Like a Junkie to Heroin...
It all started around Christmas time. My mother-in-law got me a $50 gift card to Amazon.com. I was like, "Hmm...well I'll just get me a couple of books, read them, and be done with it."
Wrong. The one thing about me is that if I start reading a book, I get terrible. I have to just keep reading and reading until I'm done. A 400-page book in two days is nothing. Well, I got onto Amazon and found out you can get books dirt cheap if you buy them from wholesalers, so I loaded up. My passion: rock biographies (my dream would be to be a rock biographer).
Then, just as I was finishing the books up around the second week of January, Jaime and I got another Amazon gift card from our credit card company. So the whole damn process started over again.
Here are the books that stole away my time and a brief thought on each.
1. Whores: An Oral Biography of Perry Farrell and Jane's Addiction by Brenden Muller.
Fantastic book about a band that I think is one of the greatest bands of the era. The thing that makes the reading so kick-ass is because it's from members of the group, their friends, and other people that were on the scene in LA back in the Jane's Addiction heyday.
2. Don't Try This at Home by Dave Navarro and Neil Strauss
I like this one, but out of all of the books I read, this is probably the least favorite out of all of them. Navarro is an egotistical little bastard but when you can play guitar like he can, I guess he has the right. Basically just a journal-like look into a year of his life. Some cool-ass photos (including one of a strung-out ass Anthony Kiedis).
3. Heavier than Heaven: A Biography of Kurt Cobain by Charles R. Cross
I love this book. It's one of the best rock biographies of that I have ever read and I have read a ton of them. It is a fast read and it gives great insight into the scene back then of the last important rock band. Oh, Johnson (if you're reading this), Cobain is not overrated like I saw that you wrote you bastard!!!!!
4. Scar Tissue by Anthony Kiedis and Larry Sloman
This one isn't bad. The only thing that drove me crazy is how Kiedis would always talk about all of these women that he'd met and talk about how they were "the one" then the asshole would end up cheating on them, relapse on heroin, then find another chick. Okay Anthony, we get it, you are a rock star and you can pull some ass. And you did a buttload of drugs.

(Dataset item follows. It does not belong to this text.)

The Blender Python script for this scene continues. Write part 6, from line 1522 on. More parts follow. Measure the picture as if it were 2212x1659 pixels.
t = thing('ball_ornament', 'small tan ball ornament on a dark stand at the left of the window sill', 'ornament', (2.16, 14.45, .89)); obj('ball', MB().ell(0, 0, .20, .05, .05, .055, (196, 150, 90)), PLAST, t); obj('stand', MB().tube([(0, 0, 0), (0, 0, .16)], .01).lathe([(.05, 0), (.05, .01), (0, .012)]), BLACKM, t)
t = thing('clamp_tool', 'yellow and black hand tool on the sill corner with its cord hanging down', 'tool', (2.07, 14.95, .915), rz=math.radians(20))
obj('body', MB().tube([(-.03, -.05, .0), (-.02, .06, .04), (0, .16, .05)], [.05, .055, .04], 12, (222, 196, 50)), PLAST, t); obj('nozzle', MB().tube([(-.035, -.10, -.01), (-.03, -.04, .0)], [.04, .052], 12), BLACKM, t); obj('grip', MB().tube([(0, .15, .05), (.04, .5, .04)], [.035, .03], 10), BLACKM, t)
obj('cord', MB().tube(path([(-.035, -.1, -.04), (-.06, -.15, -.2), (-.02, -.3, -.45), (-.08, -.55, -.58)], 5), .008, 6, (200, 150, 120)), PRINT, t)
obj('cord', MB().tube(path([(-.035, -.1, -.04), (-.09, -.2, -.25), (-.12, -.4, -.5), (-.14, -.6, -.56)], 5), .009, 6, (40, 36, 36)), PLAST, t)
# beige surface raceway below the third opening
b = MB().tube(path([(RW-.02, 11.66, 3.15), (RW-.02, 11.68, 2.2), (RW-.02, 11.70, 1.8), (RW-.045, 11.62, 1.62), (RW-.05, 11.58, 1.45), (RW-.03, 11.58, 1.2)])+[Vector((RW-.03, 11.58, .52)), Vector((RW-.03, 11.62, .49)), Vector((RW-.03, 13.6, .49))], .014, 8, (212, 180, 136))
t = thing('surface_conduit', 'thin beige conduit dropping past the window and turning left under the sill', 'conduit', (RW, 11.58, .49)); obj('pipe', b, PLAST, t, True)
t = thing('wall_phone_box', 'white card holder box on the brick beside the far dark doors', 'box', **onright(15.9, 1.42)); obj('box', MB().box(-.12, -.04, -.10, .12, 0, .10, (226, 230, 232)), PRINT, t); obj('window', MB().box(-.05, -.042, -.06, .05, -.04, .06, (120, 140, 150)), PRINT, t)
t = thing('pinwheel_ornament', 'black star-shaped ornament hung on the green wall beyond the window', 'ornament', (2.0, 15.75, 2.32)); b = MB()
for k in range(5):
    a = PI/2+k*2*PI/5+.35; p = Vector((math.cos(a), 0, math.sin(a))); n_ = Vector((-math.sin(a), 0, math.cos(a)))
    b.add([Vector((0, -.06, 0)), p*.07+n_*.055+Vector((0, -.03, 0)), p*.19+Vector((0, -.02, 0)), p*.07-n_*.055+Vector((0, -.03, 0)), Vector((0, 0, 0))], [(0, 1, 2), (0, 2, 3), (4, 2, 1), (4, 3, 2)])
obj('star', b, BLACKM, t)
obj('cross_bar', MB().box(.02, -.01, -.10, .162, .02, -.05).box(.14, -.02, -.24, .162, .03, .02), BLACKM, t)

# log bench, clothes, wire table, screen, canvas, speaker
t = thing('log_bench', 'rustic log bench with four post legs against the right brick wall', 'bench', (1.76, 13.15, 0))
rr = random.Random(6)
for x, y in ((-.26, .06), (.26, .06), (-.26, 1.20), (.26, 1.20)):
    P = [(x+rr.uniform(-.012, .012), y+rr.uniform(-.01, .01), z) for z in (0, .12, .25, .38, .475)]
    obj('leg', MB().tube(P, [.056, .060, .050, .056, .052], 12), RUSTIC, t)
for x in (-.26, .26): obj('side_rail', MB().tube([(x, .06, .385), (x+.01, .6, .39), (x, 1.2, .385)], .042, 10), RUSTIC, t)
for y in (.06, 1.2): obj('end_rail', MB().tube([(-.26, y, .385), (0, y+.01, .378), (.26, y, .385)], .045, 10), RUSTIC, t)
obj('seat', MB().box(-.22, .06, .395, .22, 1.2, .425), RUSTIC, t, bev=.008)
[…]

5. The Dirt: Confessions of the World's Most Notorious Rock Band by Motley Crue
All I have to say is this is a bad mofo. These guys were legends of being party animals. Buy it, it will make any drinking or other problem that you have seem pretty damn minor.

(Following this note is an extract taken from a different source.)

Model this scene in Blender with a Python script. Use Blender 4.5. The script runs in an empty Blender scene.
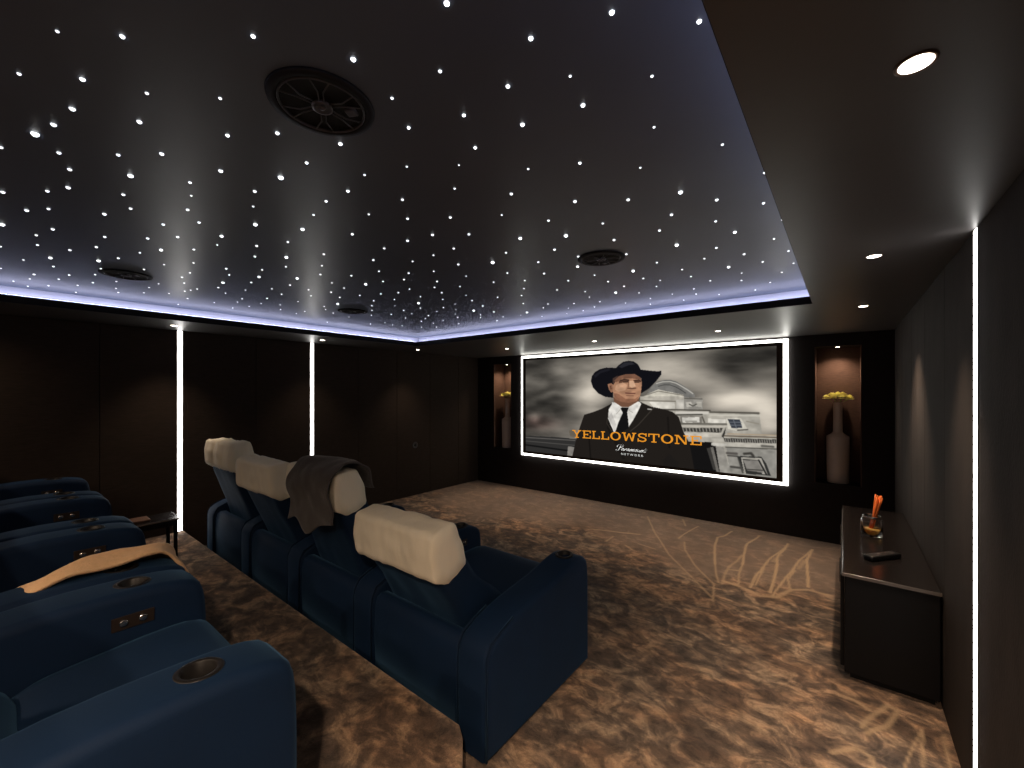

6. Slash by Slash and Anthony Bozza
A hell of a cool guy, that Slash was. He is one of my favorite guitarists of all time who was in my favorite band of all time. I like this book because Slash just presents his point of view on how things went and doesn't go after Axl too much. He just tells the stories and let's you form an opinion. Definitely worth the money.
7. W.A.R.: The Unauthorized Biography of W. Axl Rose by Mick Wall
LIke I said on the Slash review, GNR is one of my favorites of all-time and Axl is maybe the most charismatic frontmen ever, second only to my man Jim Morrison. WAR does a good job trying to explain why Axl is the way he is (which is a colossal asshole). Oh, and Mick Wall, the author, was also immortalized in the song "Get in the Ring" where Axl threatens to kick his ass. That is covered in the book as well.
Well folks, there it is. Seven books, a little under two months. I even took a two-week break because I figured it was "becoming a problem".
You will all be glad to know that I have no more Amazon gift cards, I still managed to do some household duties during this binge, and that my family still loves me.

I stand behind my comments on Cobain. Though it puts me in the same group as Ted Nugent, who, after shooting some pheasants begins a long rant about how "that's what you use a gun for, Kurt" and "if you wanted to kill yourself so badly, Kurt, you could have just called me up and I would have done it for you and shown you how a real man uses a shotgun". Yeah, the Nuge does get a bit over the top, but let's face it, I don't think that Nirvana would be relevant anymore if Kurt hadn't offed himself. If you want a band with balls and skills from that period that remains relevant, then talk about Radiohead or something. To say Nirvana is the last "important band" is bullshit in my opinion.
Radiohead did not change the face of music. They were a good band and have some really good songs, but they are not a "great" band. Everyone is entitled to their own opinion, but to me, Nirvana was the last band to really bring it musically.
While death does tend to make people look more favorable on contributions that deceased stars have made, I don't think that's the case here. God only knows what they would have done in the 10+ years since Kurt's death, but it would have been interesting. Then again, I've always said that some people just are not meant to get old.
You're a very good person to talk music with Ben, you are very smart and know a lot of bands, but I'll argue this bitch until I'm blue in the face.